Gerber

Autor: Prof. Dr. Reinhold Reith

Stand/Quelle/Datum: 2. Auflage Druckausgabe

  • Das Stadtrecht von 1276 unterscheidet zwischen Weißmalern (Weißgerbern) und Rindshäutern (Rotgerbern); nach ersteren war die Weißmalergasse (heute Karolinenstraße) benannt. In der Zunft der Lederer waren Rot- und Weißgerber, Pergamenter, Corduaner, Lederbereiter und Lederfärber zusammengeschlossen.
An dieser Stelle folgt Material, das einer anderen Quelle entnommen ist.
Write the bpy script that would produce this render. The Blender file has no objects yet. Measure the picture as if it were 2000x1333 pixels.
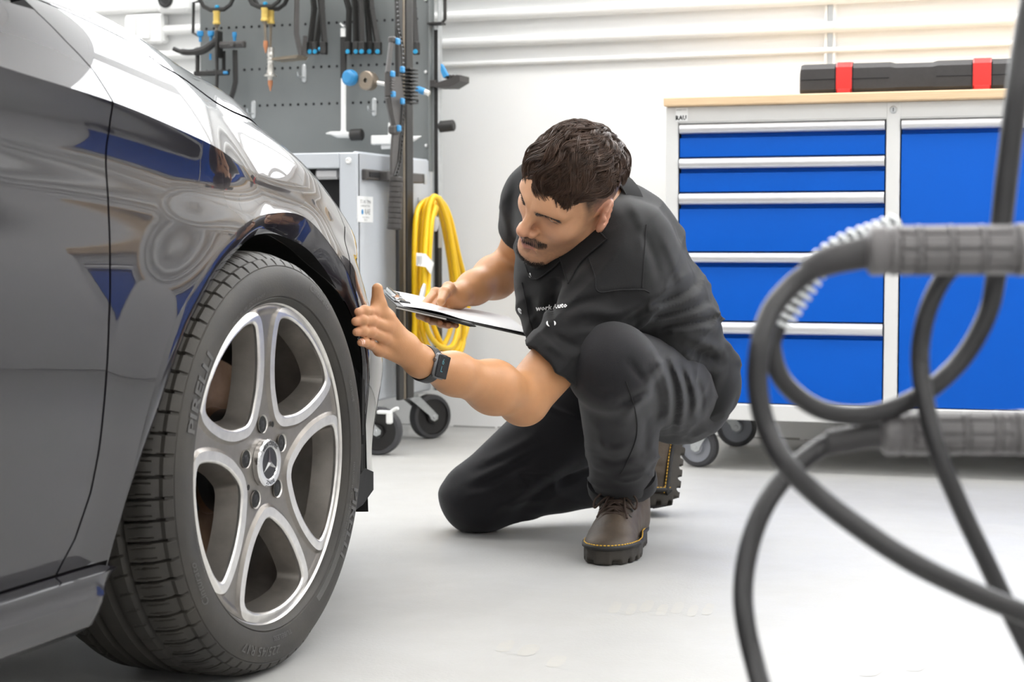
import bpy, bmesh, math, random
import numpy as np
from mathutils import Vector, Matrix, Euler
SC = bpy.context.scene
COL = SC.collection
random.seed(7)
# ------------------------------------------------------------------ camera
F_PX, CXP, CYP, CAM_H = 3400.0, 1000.0, 666.5, 0.6145
YAW, PITCH = math.radians(20), math.atan(191/3400.0)
camd = bpy.data.cameras.new('camera')
camd.sensor_width = 36.0
camd.lens = 36.0*F_PX/2000.0
camd.clip_start = 0.05
camd.dof.use_dof = True
camd.dof.focus_distance = 3.0
camd.dof.aperture_fstop = 8.0
cam = bpy.data.objects.new('camera', camd)
COL.objects.link(cam)
cam.location = (0, 0, CAM_H)
cam.rotation_euler = Euler((math.pi/2-PITCH, 0, YAW), 'XYZ')
SC.camera = cam
# ------------------------------------------------------------------ world, exposure
wd = bpy.data.worlds.new('world'); SC.world = wd; wd.use_nodes = True
wd.node_tree.nodes['Background'].inputs[0].default_value = (0.9, 0.95, 1.0, 1)
wd.node_tree.nodes['Background'].inputs[1].default_value = 0.3
SC.view_settings.view_transform = 'Standard'
SC.view_settings.look = 'None'
SC.view_settings.gamma = 1.0
SC.view_settings.use_curve_mapping = False
SC.view_settings.exposure = 0.32
SC.cycles.max_bounces = 8
SC.cycles.diffuse_bounces = 5
SC.cycles.glossy_bounces = 4
SC.cycles.use_denoising = True
LIGHT_PANEL = 6.0          # radiance of the ceiling light panels
# ------------------------------------------------------------------ maths
cfwd0 = np.array([-math.sin(YAW), math.cos(YAW), 0]); cright = np.array([math.cos(YAW), math.sin(YAW), 0])
cup0 = np.array([0, 0, 1.0])
cfwd = cfwd0*math.cos(PITCH)-cup0*math.sin(PITCH); cup = cup0*math.cos(PITCH)+cfwd0*math.sin(PITCH)
CAMP = np.array([0, 0, CAM_H])
def ray(px, py): return cfwd+cright*(px-CXP)/F_PX-cup*(py-CYP)/F_PX
def P(px, py, d): return CAMP+ray(px, py)*d
def on(px, py, axis, val):
    r = ray(px, py); return CAMP+r*((val-CAMP[axis])/r[axis])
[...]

Die Rotgerber stellten durch Lohgerbung (vegetabilisch) Leder u. a. für Sohlen, Schuhe, Sättel, Zaumzeug her, das durch die Schuster, Sattler und Riemer weiterverarbeitet wurde. Vor dem Stephingertor befanden sich die Lohmühle, in der das Loh (Eichen- und Tannenrinde) gemahlen wurde, sowie das Lohbad. Die Weißgerber stellten, meist für Bekleidung, durch Salzgerbung (mineralisch) die edleren und dünneren Ledersorten (Kalbs-, Schafs-, Ziegenleder) her, die u. a. von den Säcklern verarbeitet wurden. Die Lederbereiter besorgten das Zurichten des gegerbten Leders, die Corduaner stellten durch Walken mit Fett oder Tran wasserdichtes Leder und Handschuhleder her. Die Pergamenter (Pirmenter) verarbeiteten ebenfalls rohe (’grüne’) Häute; durch die Verbreitung des Papiers verloren sie im 15. Jahrhundert an Bedeutung.
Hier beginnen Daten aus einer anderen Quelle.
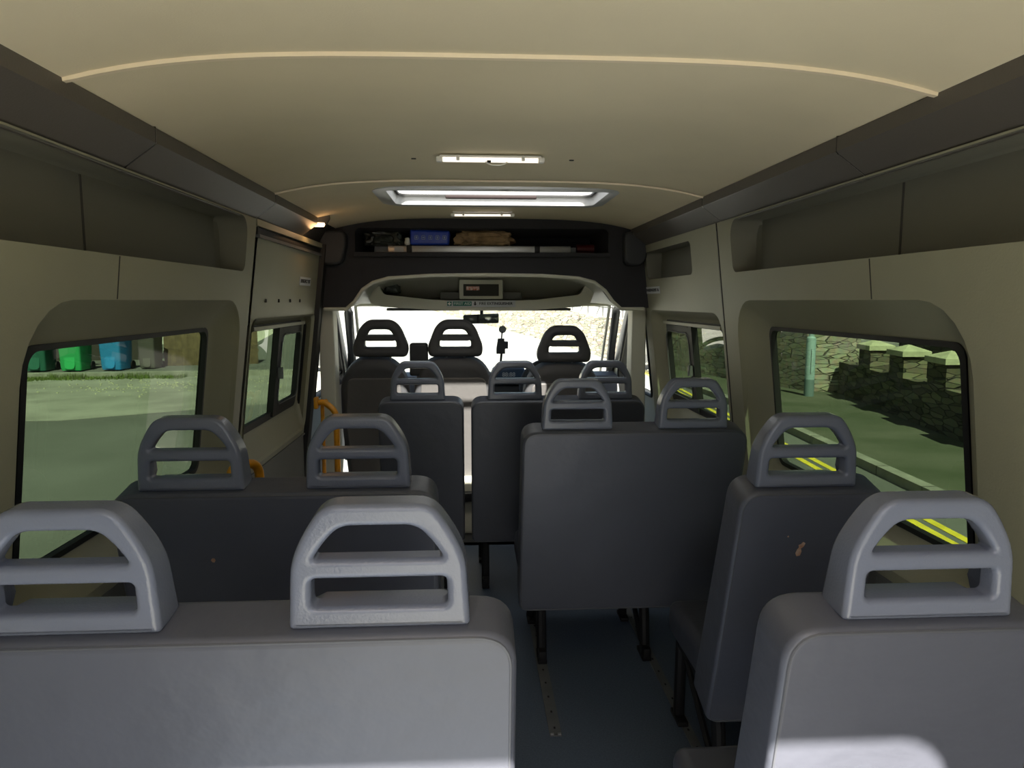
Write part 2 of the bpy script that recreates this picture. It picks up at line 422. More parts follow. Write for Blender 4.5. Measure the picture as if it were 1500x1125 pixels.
# ceiling lining in three panels with bead strips, and the skylight hole in the front one
def cz(x): u = min(abs(x)/.79, 1); return 1.738+.055*(1-u**4)
def ceil_panel(ys, hole=None, dz=0., nx=28):
    xs = [-.79+1.58*i/nx for i in range(nx+1)]
    if hole: xs = sorted(set([x for x in xs if min(abs(x-hole[0]), abs(x-hole[1])) > .02]+[hole[0], hole[1]]))
    bm = bmesh.new(); rows = []
    for off in (0, .03):
        rows.append([[bm.verts.new((x, y, cz(x)+dz+off)) for x in xs] for y in ys])
    for g in rows:
        for j in range(len(ys)-1):
            for i in range(len(xs)-1):
                if hole and xs[i] >= hole[0]-1e-6 and xs[i+1] <= hole[1]+1e-6 and ys[j] >= hole[2]-1e-6 and ys[j+1] <= hole[3]+1e-6: continue
                bm.faces.new((g[j][i], g[j][i+1], g[j+1][i+1], g[j+1][i]))
    return bm
CE = struct('ceiling', ceil_panel([YR, .7, 1.32]), M['ceil'])
struct('ceiling_panel', ceil_panel([1.318, 2.0, 2.65], dz=.004), M['ceil'], CE)
HX0, HX1, HY0, HY1 = -.415, .475, 2.83, 3.27
struct('ceiling_panel', ceil_panel([2.648, HY0, HY1, 3.60, 3.88], (HX0, HX1, HY0, HY1)), M['ceil'], CE)
def bead(yy, w, t, m):
    bm = bmesh.new(); n = 40
    rows = []
    for i in range(n+1):
        x = -.80+1.6*i/n; z = cz(x)
        rows.append([bm.verts.new((x, yy+a, z+b)) for a, b in ((-w/2, .002), (-w/2+.002, -t), (w/2-.002, -t), (w/2, .002))])
    for A, B in zip(rows, rows[1:]):
        for k in range(3): bm.faces.new((A[k], A[k+1], B[k+1], B[k]))
    struct('joint_bead', bm, m, CE)
bead(1.32, .016, .007, M['bead']); bead(2.652, .010, .004, M['bead'])
for x in (-.255, .235): 
    box('ceiling_screw', (x, 2.27, cz(x)+.003), (.014, .008, .003), M['gap'], CE)
# roof skin
bm = bmesh.new(); poly_holes(bm, [(-1.0, .14), (1.0, .14), (1.0, 4.0), (-1.0, 4.0)], [[(HX0, HY0), (HX1, HY0), (HX1, HY1), (HX0, HY1)]], lambda x, y: (x, y, 1.85))
struct('outer_roof', bm, M['body'])
# rear door frame
bm = bmesh.new()
hole = rrect(-.75, .75, .0, 1.735, [.10, .10, .03, .03])
outr = [(-1.16, -.35), (1.16, -.35), (.99, 1.0), (.93, 1.90), (-.93, 1.90), (-.99, 1.0)]
outr = [(-1.172, -.35), (1.172, -.35), (.968, 1.36), (.968, 1.85), (-.968, 1.85), (-.968, 1.36)]
poly_holes(bm, outr, [hole], lambda x, z: (x, .14, z))
loft(bm, [[(x, .14, z) for x, z in hole], [(x, .18, z) for x, z in hole]])
poly_holes(bm, outr, [hole], lambda x, z: (x, .18, z))
struct('trim_5', bm, M['cabdark'])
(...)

    Die Werkstätten der Gerber lagen, da sie zum Bearbeiten der Häute fließendes Wasser benötigten, zumeist im Lechviertel. Das Gerberhaus (Vorderer Lech 21) mit zweistöckigem Satteldach, langen Gaubenreihen mit Holzläden und schmalem Aufzuggiebel an der Nordseite zeigt den charakteristischen Aufbau eines Gerberhauses. Seit dem 17. Jahrhundert ging die Zahl der Gerber stark zurück. Bei den Rotgerbern führten Probleme der Rohstoffbeschaffung (Loh) sowie die Konkurrenz handwerklicher Großbetriebe, bei den Weißgerbern der Modewandel (leichte Baumwollstoffe verdrängten das Bekleidungsleder) zu einem Rückgang der Meisterzahlen. Das ’Bereiten’ des Leders wurde im 18. Jahrhundert von den Gerbern selbst übernommen; durch die Einfuhr von Corduanleder aus der Levante, Spanien und Ungarn verschwand die Corduanmacherei im 18. Jahrhundert in Augsburg und der Lederhandel gewann zunehmend an Bedeutung.

Literatur:

Johannes Cramer, Gerberhaus und Gerberviertel in der mittelalterlichen Stadt, 1981, 264

Wilhelm Ruckdeschel, Technische Denkmale in Augsburg, 1984, 96 ff.

Reinhold Reith, Arbeits- und Lebensweise im städtischen Handwerk. Zur Sozialgeschichte der Augsburger Handwerksgesellen im 18. Jahrhundert, 1988, 35-38, 114 f.